#### Directive
Would you print the material exactly, starting at its first line and ending at the line holding "WX, ZC, YG = 3.46, 2.25, 4.95"?

#### Given information
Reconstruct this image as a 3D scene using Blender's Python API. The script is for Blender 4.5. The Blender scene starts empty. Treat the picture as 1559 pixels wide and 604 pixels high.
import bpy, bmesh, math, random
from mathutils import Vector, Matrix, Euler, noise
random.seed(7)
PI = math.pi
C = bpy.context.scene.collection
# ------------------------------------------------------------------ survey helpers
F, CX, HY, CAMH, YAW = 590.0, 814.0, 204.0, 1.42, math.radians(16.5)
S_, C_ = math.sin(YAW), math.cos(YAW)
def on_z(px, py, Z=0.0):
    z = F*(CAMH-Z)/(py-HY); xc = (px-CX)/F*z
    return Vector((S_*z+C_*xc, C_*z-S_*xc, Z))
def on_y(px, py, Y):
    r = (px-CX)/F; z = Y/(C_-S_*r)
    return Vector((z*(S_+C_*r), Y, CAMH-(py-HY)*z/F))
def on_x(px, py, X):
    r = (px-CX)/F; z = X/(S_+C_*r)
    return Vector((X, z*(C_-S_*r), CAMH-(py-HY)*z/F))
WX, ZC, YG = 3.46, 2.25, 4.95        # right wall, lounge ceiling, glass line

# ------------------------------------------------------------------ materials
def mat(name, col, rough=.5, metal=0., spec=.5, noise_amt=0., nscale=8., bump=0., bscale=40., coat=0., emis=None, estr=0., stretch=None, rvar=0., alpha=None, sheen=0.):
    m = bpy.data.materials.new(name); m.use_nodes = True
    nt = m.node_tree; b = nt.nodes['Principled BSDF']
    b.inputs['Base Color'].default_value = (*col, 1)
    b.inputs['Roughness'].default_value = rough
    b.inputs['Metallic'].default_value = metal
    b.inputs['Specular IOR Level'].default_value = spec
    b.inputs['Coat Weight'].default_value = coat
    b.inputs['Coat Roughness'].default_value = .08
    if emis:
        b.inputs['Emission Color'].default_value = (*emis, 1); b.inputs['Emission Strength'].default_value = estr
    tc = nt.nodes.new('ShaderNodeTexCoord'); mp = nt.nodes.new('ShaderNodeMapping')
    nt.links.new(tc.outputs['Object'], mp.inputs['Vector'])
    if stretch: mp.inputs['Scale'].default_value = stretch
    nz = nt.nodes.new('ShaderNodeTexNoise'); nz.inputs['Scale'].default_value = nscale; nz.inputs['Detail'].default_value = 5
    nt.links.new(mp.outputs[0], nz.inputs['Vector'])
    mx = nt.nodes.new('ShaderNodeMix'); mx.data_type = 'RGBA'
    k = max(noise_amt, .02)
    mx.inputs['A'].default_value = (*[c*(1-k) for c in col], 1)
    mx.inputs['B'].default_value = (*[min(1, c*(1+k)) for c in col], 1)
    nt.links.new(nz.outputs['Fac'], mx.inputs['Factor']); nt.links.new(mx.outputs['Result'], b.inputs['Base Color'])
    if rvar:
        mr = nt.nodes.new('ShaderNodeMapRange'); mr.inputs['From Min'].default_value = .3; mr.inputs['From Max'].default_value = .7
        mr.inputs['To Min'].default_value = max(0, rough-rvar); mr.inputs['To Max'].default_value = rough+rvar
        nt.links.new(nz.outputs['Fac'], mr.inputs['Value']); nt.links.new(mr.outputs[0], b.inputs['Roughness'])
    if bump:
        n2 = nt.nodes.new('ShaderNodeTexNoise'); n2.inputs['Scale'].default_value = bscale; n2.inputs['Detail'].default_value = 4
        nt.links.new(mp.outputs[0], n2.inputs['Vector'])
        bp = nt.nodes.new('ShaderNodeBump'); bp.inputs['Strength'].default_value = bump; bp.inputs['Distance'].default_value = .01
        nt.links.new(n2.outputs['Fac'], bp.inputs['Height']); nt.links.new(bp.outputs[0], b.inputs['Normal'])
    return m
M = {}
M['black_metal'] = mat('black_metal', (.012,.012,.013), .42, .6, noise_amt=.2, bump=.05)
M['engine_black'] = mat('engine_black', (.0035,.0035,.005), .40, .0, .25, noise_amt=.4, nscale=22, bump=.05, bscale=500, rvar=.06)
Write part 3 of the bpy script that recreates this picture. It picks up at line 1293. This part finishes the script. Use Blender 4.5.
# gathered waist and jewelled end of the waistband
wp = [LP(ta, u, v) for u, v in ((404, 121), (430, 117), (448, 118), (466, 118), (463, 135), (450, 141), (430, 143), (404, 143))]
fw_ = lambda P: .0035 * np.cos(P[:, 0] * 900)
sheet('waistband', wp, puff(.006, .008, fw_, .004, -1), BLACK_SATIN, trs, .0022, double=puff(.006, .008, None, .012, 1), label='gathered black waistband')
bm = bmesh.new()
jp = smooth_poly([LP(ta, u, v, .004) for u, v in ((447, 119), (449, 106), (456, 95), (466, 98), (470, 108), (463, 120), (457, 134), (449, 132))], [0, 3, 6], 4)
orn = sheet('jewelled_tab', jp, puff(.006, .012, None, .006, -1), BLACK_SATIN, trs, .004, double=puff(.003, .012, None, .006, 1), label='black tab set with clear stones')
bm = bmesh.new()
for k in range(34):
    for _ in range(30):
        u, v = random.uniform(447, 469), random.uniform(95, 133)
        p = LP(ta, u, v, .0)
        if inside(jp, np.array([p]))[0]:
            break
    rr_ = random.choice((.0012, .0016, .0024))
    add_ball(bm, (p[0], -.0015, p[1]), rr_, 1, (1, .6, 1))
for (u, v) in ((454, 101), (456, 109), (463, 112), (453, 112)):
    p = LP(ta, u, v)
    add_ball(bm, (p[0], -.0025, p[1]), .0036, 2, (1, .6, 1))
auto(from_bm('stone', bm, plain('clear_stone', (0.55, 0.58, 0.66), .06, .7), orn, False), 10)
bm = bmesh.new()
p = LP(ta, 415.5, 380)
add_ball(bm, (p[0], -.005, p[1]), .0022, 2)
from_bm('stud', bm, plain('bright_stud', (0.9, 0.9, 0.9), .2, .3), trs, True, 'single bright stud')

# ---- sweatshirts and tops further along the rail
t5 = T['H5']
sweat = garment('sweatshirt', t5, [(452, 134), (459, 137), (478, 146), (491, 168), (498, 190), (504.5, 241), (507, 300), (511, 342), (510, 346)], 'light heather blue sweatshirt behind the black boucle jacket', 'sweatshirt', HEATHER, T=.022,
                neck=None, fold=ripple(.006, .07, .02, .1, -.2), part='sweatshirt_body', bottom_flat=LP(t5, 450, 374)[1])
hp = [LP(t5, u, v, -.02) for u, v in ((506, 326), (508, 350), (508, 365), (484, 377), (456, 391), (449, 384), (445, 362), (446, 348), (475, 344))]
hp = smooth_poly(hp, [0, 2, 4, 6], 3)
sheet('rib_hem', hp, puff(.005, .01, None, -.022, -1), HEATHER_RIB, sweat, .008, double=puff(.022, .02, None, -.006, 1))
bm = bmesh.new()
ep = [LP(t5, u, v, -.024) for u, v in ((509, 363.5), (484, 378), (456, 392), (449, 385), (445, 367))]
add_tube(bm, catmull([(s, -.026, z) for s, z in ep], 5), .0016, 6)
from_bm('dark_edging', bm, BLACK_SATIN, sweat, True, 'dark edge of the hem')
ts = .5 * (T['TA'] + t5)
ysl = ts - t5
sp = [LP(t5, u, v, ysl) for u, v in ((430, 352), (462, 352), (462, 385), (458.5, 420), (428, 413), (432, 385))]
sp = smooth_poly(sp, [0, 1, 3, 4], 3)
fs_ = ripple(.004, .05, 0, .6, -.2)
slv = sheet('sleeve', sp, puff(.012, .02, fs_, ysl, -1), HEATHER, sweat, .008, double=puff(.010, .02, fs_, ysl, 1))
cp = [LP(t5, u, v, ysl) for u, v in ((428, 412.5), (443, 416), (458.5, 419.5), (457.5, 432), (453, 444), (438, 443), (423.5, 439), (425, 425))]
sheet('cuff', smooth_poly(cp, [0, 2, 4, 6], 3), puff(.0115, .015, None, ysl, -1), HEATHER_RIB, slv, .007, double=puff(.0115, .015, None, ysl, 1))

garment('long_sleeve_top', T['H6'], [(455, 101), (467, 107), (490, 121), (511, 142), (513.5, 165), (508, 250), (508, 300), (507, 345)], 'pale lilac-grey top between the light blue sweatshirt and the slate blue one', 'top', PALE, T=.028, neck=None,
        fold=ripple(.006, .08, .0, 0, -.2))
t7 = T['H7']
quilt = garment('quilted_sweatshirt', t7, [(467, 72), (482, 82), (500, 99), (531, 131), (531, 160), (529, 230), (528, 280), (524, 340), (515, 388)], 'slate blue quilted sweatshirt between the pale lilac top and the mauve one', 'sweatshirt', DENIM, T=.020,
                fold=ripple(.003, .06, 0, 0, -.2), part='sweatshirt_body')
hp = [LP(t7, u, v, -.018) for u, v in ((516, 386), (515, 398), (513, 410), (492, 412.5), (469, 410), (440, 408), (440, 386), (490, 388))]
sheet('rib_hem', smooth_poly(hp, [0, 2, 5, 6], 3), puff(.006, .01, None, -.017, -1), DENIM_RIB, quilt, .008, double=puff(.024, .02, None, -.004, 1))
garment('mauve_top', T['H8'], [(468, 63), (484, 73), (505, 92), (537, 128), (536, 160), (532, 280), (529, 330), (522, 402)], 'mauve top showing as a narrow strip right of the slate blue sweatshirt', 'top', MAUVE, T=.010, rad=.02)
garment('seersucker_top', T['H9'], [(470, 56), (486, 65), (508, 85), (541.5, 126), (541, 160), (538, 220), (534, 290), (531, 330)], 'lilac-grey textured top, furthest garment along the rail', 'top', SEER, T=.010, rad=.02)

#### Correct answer
Reconstruct this image as a 3D scene using Blender's Python API. The script is for Blender 4.5. The Blender scene starts empty. Treat the picture as 1559 pixels wide and 604 pixels high.
import bpy, bmesh, math, random
from mathutils import Vector, Matrix, Euler, noise
random.seed(7)
PI = math.pi
C = bpy.context.scene.collection
# ------------------------------------------------------------------ survey helpers
F, CX, HY, CAMH, YAW = 590.0, 814.0, 204.0, 1.42, math.radians(16.5)
S_, C_ = math.sin(YAW), math.cos(YAW)
def on_z(px, py, Z=0.0):
    z = F*(CAMH-Z)/(py-HY); xc = (px-CX)/F*z
    return Vector((S_*z+C_*xc, C_*z-S_*xc, Z))
def on_y(px, py, Y):
    r = (px-CX)/F; z = Y/(C_-S_*r)
    return Vector((z*(S_+C_*r), Y, CAMH-(py-HY)*z/F))
def on_x(px, py, X):
    r = (px-CX)/F; z = X/(S_+C_*r)
    return Vector((X, z*(C_-S_*r), CAMH-(py-HY)*z/F))
WX, ZC, YG = 3.46, 2.25, 4.95        # right wall, lounge ceiling, glass line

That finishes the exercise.